Hence, we cannot ignore this question of who Jesus is if we are to be His Church. But this is on the larger scale, that is, it is the big picture about who Jesus is and who Peter is for the Church. The question that Jesus posed to the disciples may be ecclesial but it is also personal and it has implications for an issue that will increasingly affect us.

The question of one’s identity has come to the fore these days. Central to a person’s well-being is self-definition but it is not a stand-alone issue as it appears for many today. In these days of identity confusion, a person identifies himself or herself in a manner which requires society to come to terms with whatever a person calls himself or herself. It may come across as respecting a person’s right but it is not. Identity does not revolve around one’s own self-definition because who we are is always in relation to others. This means that there are truths which cannot be changed according to fads or fancies. It cannot be that the world must kowtow to my “truth” as if I alone define it.

Truth about who I am plays a central role in my identity and therefore self-expression. It means that if I know who I am, then I should be able to act accordingly. Apart from acting, identity also gives us a sense of belonging. For example, given an identity, one’s story does not get buried and one’s experiences are not lost or forgotten. Reality TV which we are all accustomed to is not just a form of personal story telling but it actually reinforces the need for “identification”. Yet, despite this drive to be special or unique, we also long to be a part of something bigger than who we are.

The sad result of identity as self-expression is not unity because the basis of identity politics is not really inclusion but rather a demand that one should be respected just because one has these experiences or that one belongs to a self-defined group. I define myself as this and if you do not accept this definition, then you are a prejudiced bigot, a racist or a fascist. It makes for difficult conversation because there is a reduction of who a person is to details such a race or ethnicity, gender or gender expression and sex or sexual orientation. It is very easy to fall into this kind of victim-trap. In Portugal, at Porto, a group of us experienced a truly bad service in a restaurant. Very quickly some of us concluded that the waiters were racist. Such labels like sexists, racists, fascists are not far from our lips these days.

The challenge arises when “feelings” are regarded as sacred. Then the assumption is that people will not be able to handle truth or reality. Thus we embark on this sad journey of trying to make sure that people are not offended. Operating at the back of our mind is the command to love and that if someone were offended, the guilt will set in that we have failed to love as we should have. The Apostle Paul told the Ephesians that we should speak the truth in love which means dispensing or shying away with the truth is never an act of love or charity. We should state the truth without pride, rancour, arrogance and condemnation. It is easier said than done but the demands to be charitable cannot overwhelm our responsibility to bear witness to the truth.

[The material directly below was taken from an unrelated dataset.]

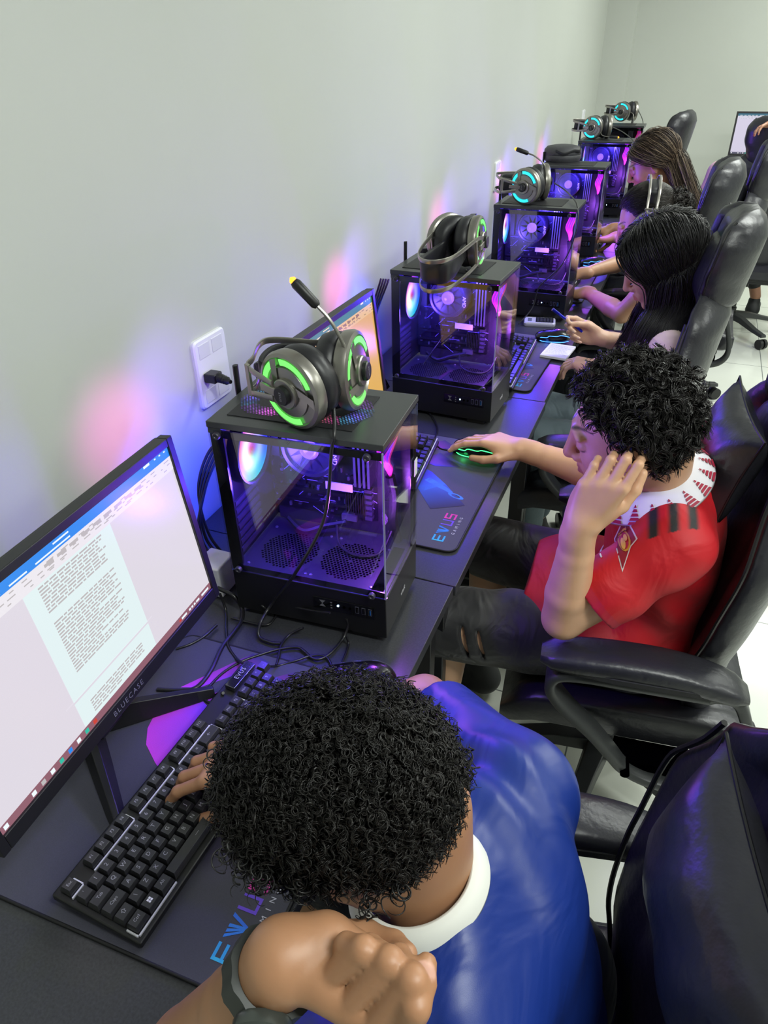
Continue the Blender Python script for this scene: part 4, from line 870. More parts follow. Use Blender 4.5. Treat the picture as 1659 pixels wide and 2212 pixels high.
def make_chair():
    t = thing('gaming_chair', 'l', 'chair', group='black gaming chairs along the desks')     # local: faces -x
    # seat
    R = []
    for i in range(15):
        u = -1+2*i/14; x = u*.255; e = (max(0, 1-abs(u)**5))**.5; hw = .245*(.90+.10*e)
        z0, z1 = .395+.02*(1-e), .485+.0*(e)-.03*(1-e); ring = []
        for k in range(40):
            a = 2*math.pi*k/40; c, s = math.cos(a), math.sin(a); y = sgp(c, .5)*hw; z = (z0+z1)/2+sgp(s, .6)*(z1-z0)/2
            if s > 0: z += .032*abs(y/hw)**3-.014*math.exp(-((abs(y)-.16)/.010)**2)
            if u < -.6: z -= .05*((-u-.6)/.4)**2
            ring.append((x, y, z))
        R.append(ring)
    st = MB().loft(R).build('seat', M_lea, t, smooth=50)
    MB().box((.02, 0, .385), (.36, .34, .03)).box((.02, 0, .35), (.16, .12, .05)).build('seat_pan', M_blackplastic, t, smooth=None, bevel=.008)
    # backrest, leaning back
    vs = [0, .03, .1, .2, .3, .42, .55, .66, .72, .76]; Hb = .86
    hw = lambda v: interp(v, [0, .03, .12, .35, .5, .66, .74, .765], [.10, .19, .215, .255, .262, .21, .155, .12]); th = lambda v: interp(v, [0, .05, .7, .765], [.02, .045, .045, .025])
    X = lambda v: .140+.10*v+.03*v*v; Z = lambda v: .44+Hb*v*.97
    vv = np.linspace(0, .765, 26); bk = MB().loft([chair_back_ring(v, X(v), Z(v), hw(v), th(v), .05*min(1, v*5)) for v in vv]).build('backrest', M_lea, t, smooth=50)
    vh = np.linspace(.70, 1.0, 22); hh = lambda v: interp(v, [.70, .73, .77, .84, .90, .95, .98, 1.0], [.09, .13, .140, .160, .160, .142, .112, .045]); th2 = lambda v: interp(v, [.70, .74, .94, .98, 1.0], [.02, .052, .05, .036, .008]); wg = lambda v: .045*min(1, hh(v)/.15)**2
    hd = MB().loft([chair_back_ring(v, X(v), Z(v), hh(v), th2(v), wg(v)) for v in vh]).build('headrest', M_lea, t, smooth=50)
    for s in (-1, 1):
        MB().tube(spline([(X(v)-th(v)*.55-.05*min(1, v*5)*.98, s*hw(v)*.985, Z(v)+.012) for v in np.linspace(.03, .68, 14)], 50), .0038, 6).build('piping', M_pipe, bk)
        MB().tube(spline([(X(v)-th2(v)*.35-wg(v)*.95, s*hh(v)*.98, Z(v)+.012) for v in np.linspace(.73, .965, 10)], 40), .0034, 6).build('piping', M_pipe, hd)
    v = .86; MB().text('DAZZ', .024, (X(v)-.056, 0, Z(v)+.01), (0, -1, 0), (.2, 0, .98), shear=.2).build('embroidery', M_label, hd, smooth=None)
    for s in (-1, 1):
        v = .80; MB().box((X(v)-.055, s*.085, Z(v)), (.012, .020, .050), R=roty(.2)).build('strap_slot', M_pipe, hd, smooth=None, bevel=.004)
    V, F = pillow_mesh(.145, .092, .048); pw = MB().add(V, F).build('neck_pillow', M_lea, t, smooth=70, xf=(roty(.22), (X(.70)-.105, 0, Z(.705)))); 
    pts = [(0, .145*math.cos(a)**1 if 0 else 0, 0) for a in ()]
    e = []
    for a in np.linspace(0, 2*math.pi, 49):
        c, s = math.cos(a), math.sin(a); m = max(abs(c), abs(s)); u, v_ = c/m, s/m; e.append((0, u*.145*(1-.10*(1-v_*v_)), v_*.092*(1-.12*(1-u*u))))
    MB().tube(np.array(e)@roty(.22).T+np.array([X(.70)-.105, 0, Z(.705)]), .0022, 6).build('seam', M_pipe, pw)
    MB().box((X(.12)+.03, 0, .41), (.05, .30, .05)).build('recliner_bracket', M_blackplastic, t, smooth=None, bevel=.008)
    # armrests: padded top on a closed loop frame
    for s in (-1, 1):
        y = s*.29; R = []
        for i in range(17):
            u = -1+2*i/16; e = max(0.0, 1-abs(u)**4)**.5; x = u*.185; z = .672+.012*(1-u*u)-.02*max(0, u)**2; hw_, h_ = .042*(.55+.45*e), .022*(.35+.65*e)
            R.append([(x, y+sgp(math.cos(a), .6)*hw_, z-.004+sgp(math.sin(a), .6)*h_) for a in np.linspace(0, 2*math.pi, 24, endpoint=False)])
        pd = MB().loft(R).build('armrest_pad', M_lea, t, smooth=60)
        b = MB(); b.rect([(-.165, y, .660), (-.05, y, .664), (.08, y, .664), (.165, y, .652)], [.06, .0865, .0865, .06], .018); b.build('pad_side', M_mesh, pd, bevel=0, smooth=60)
        loop = spline([(.12, y, .640), (.0, y, .640), (-.10, y, .640), (-.150, y, .628), (-.158, y, .590), (-.125, y, .540), (-.065, y, .480), (-.02, y, .425), (.01, y, .390), (.06, y, .368), (.14, y, .362), (.20, y, .375), (.232, y, .41), (.235, y, .46), (.215, y, .53), (.19, y, .60), (.165, y, .638), (.12, y, .640)], 100)
        w_ = np.interp(np.arange(len(loop)), [0, 20, 40, 50, 70, 99], [.058, .06, .036, .042, .042, .05]); MB().rect(loop[:-1], w_[:-1], .021, closed=True).build('armrest_frame', M_chplastic, t, smooth=60)
        b = MB()
        for x, z in ((.012, .392), (.165, .366)): b.cyl((x, y-s*.012, z), (x, y+s*.0235, z), .0095, 16)
        b.box((.09, y-s*.035, .39), (.20, .06, .022)); b.build('mounting_bolt', M_hole, t, smooth=40)
    MB().lathe((0, 0, .07), (0, 0, 1), [(.032, 0), (.032, .10), (.026, .105), (.026, .20), (.016, .205), (.016, .28)], n=24).build('gas_lift', M_blackplastic, t, smooth=40)
    for k in range(5):
        a = math.radians(72*k+38); d = np.array([math.cos(a), math.sin(a), 0]); s_ = np.array([-d[1], d[0], 0]); R = []
        for r_, z, w_, h_ in ((.02, .125, .034, .030), (.12, .118, .028, .026), (.24, .092, .023, .018), (.33, .080, .021, .014)):
            c = d*r_+np.array([0, 0, z]); R.append([c+s_*w_-np.array([0, 0, h_*.6]), c+s_*w_*.75+np.array([0, 0, h_*.6]), c-s_*w_*.75+np.array([0, 0, h_*.6]), c-s_*w_-np.array([0, 0, h_*.6])])
        lg = MB().loft(R).build('base_leg', M_chplastic, t, smooth=30, bevel=.004)
        c = d*.325+np.array([0, 0, .0305])
        MB().cyl(c-s_*.024, c-s_*.006, .030, 20).cyl(c+s_*.006, c+s_*.024, .030, 20).cyl(c-s_*.01, c+s_*.01, .012, 12).build('caster', M_blackplastic, lg, smooth=40)
    return t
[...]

Actually, the greatest truth of our identity lies in how closely related we are to God. To navigate the confusion of who we are, JPII used to say that the truth of who we are is best illustrated by the knowledge of who God is. We are not reducible to our identity like skin colour or sexual orientation. Who we are is to be the image of the God who created us through Jesus Christ. Thus, the clearest picture or image of the Father is Jesus Christ the Son and anything else, a miracle worker, a guru, a liberator, a healer, a rebel are merely descriptions of what He can do. In today’s Gospel, only when Simon realised the truth about Jesus and acknowledged Him to be the Christ that he himself was able to come to fullness of truth about himself as the Rock. In an era where society is trying to know itself, the best knowledge of ourselves has to come from personally knowing Jesus Christ as the Son of God, the one who has saved us and to grow in His love and image. Today, the concern of identity politics is perhaps the best impetus for the evangelising mission of the Church. To know ourselves better, get to know Christ the Lord. To know ourselves best, proclaim Christ as the Saviour of mankind.